Dolceamara la poesia uomo di precisione, dedicata a un vero amico del poeta, che questi vede prepararsi “l’ultimo bianchino”, laddove in capponi (quelli di Renzo ne: I promessi sposi), la morte è attesa dal poeta stesso, che però in bandiera sogna la quiete e, nella sperimentale lirica trasloco, diventa parte del mobilio della casa che si deve abbandonare, insieme a oggetti che sono “larve solitarie” e “cellule sviscerate” del padre.

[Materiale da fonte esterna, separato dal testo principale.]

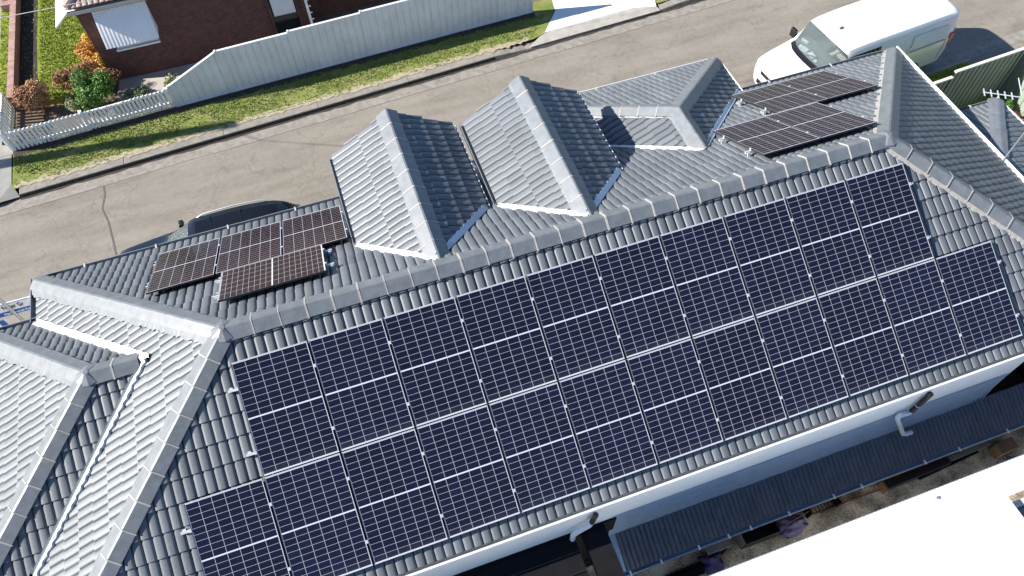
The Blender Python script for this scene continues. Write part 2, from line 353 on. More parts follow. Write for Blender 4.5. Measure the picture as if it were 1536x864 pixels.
# verge
def verge_patch(name, x0, x1, mat, z=.108):
    g = MB(); n = int((x1-x0)/.5); xs = np.linspace(x0, x1, n+1)
    for i in range(n):
        a, b = xs[i], xs[i+1]
        g.poly([(a, kerb_y(a)+.28, z), (b, kerb_y(b)+.28, z), (b, fence_y(b)+.3, z), (a, fence_y(a)+.3, z)])
    return tag(g.build(name, mat), kind='structure')
verge_patch('verge', -6.15, 8.95, M['verge'])
g = MB(); g.poly([(13.2, kerb_y(13.2)+.28, .108), (60, kerb_y(60)+.28, .108), (60, 20, .108), (14.2, 20, .108)]); tag(g.build('verge_right', M['verge']), kind='structure')
g = MB(); g.poly([(8.95, kerb_y(8.95)+.28, .108), (9.42, 11.13, .108), (10.2, 12.3, .108), (10.2, 12.7, .108), (8.95, 12.6, .108)]); tag(g.build('verge_end', M['verge']), kind='structure')
tag(strip('dry_edge', M['dry'], -6.1, 8.8, lambda x: kerb_y(x)+.27, lambda x: kerb_y(x)+.44, .112, .112, 150, .035), kind='structure')
g = strip('soil_shade_edge', M['soil_shade'], -6.12, 9.4, lambda x: fence_y(x)-.26, lambda x: fence_y(x)+.1, .113, .113, 120, .035); tag(g, kind='structure')  # bare soil, darkened to paint in more of the fence's shadow
g = MB(); g.poly([(9.38, 11.14, .116), (12.42, 11.28, .116), (13.12, 11.10, .116), (14.6, 16, .116), (11.6, 20, .116), (10.05, 12.0, .116)]); tag(g.build('driveway', M['new_concrete']), kind='structure')
g = MB(); g.poly([(8.7, 10.72, .05), (13.2, 10.95, .05), (13.12, 11.12, .112), (12.42, 11.30, .112), (9.36, 11.17, .112)]); tag(g.build('crossover', M['concrete']), kind='structure')
# side path left of the verge and its dished corner
g = MB(); g.poly([(-9, 9.6, .10), (-6.55, 9.72, .10), (-6.0, 9.84, .02), (-6.17, 10.3, .112), (-6.19, 11.6, .112), (-9, 11.5, .112)]); tag(g.build('side_path', M['path_concrete']), kind='structure')
g = MB(); g.poly([(-9, 11.45, .118), (-6.15, 11.42, .118), (-6.12, 11.75, .118), (-6.45, 11.9, .118), (-6.6, 30, .118), (-9, 30, .118)]); tag(g.build('footpath', M['path_concrete']), kind='structure')
g = MB(); g.poly([(-6.58, 12.2, .128), (-6.15, 12.2, .128), (-6.2, 30, .128), (-6.72, 30, .128)]); tag(g.build('grass_strip', M['lawn']), kind='structure')
# front garden
g = MB(); g.poly([(-6.2, 11.6, .10), (14.6, 12.6, .10), (14.6, 30, .10), (-6.2, 30, .10)]); tag(g.build('garden_soil', M['soil']), kind='structure')
g = MB(); pl_ = [(-5.93, 13.3), (-4.3, 13.0), (-3.35, 14.2), (-3.35, 30), (-5.93, 30)]; g.poly([(a, b, .27) for a, b in pl_])
for a, b in zip(pl_, pl_[1:]): g.poly([(*a, .0), (*b, .0), (*b, .27), (*a, .27)])
tag(g.build('lawn', M['lawn'], fix=False), kind='structure')
g = MB(); g.poly([(-5.93, 13.35, .274), (-5.42, 13.3, .274), (-5.46, 16, .274), (-5.42, 19, .274), (-5.5, 30, .274), (-5.93, 30, .274)]); tag(g.build('soil_shade_bed', M['soil_shade']), kind='structure')  # dark bed painting the low wall's shadow beside the lawn
g = MB(); g.poly([(-4.75, 11.75, .116), (-1.2, 11.95, .116), (3, 12.1, .116), (3, 13.5, .116), (-3.2, 13.5, .116), (-3.3, 12.6, .116)]); tag(g.build('garden_path', M['path']), kind='structure')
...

Manzoni presenta una spiritualità autentica dove la figura messianica è umanizzata e sempre presente e che si incarna, per esempio, nel clochard a cui, “quando va bene”, tocca una pelle di patata. La figura cristologica, che si ritrova anche nei testi di Clemente Rebora e Piero Bigongiari, è uomo tra gli uomini, e l’unica trascendenza è quella di un ordine mondiale che preservi la pace, in tempi - i nostri - di sistematici sterminî. Che non vengono da Manzoni nominati, ma comunque trattati, com’è la poesia bandiera un chiaro riferimento alle barbarie in corso. È una poesia, quella di Manzoni, di Eros che subito si fa Thanatos, e che poi ritorna unione, infine discioglimento dell’unità, dove i ricordi sono da per sempre differiti nel significato per la polisemia dei versi, che anzitutto, per Manzoni, devono essere cantabili, e in ultima battuta, forse, al limite, significare.
Nel cuore del nulla costituisce un itinerario poetico dove l’Io lirico muove nei paesaggi della sua esistenza posando gli occhi su scorci che, come il bambino sulla soglia di Benjamin, svelano immanentemente una verità più ampia: dal singolare si ascende all’universale.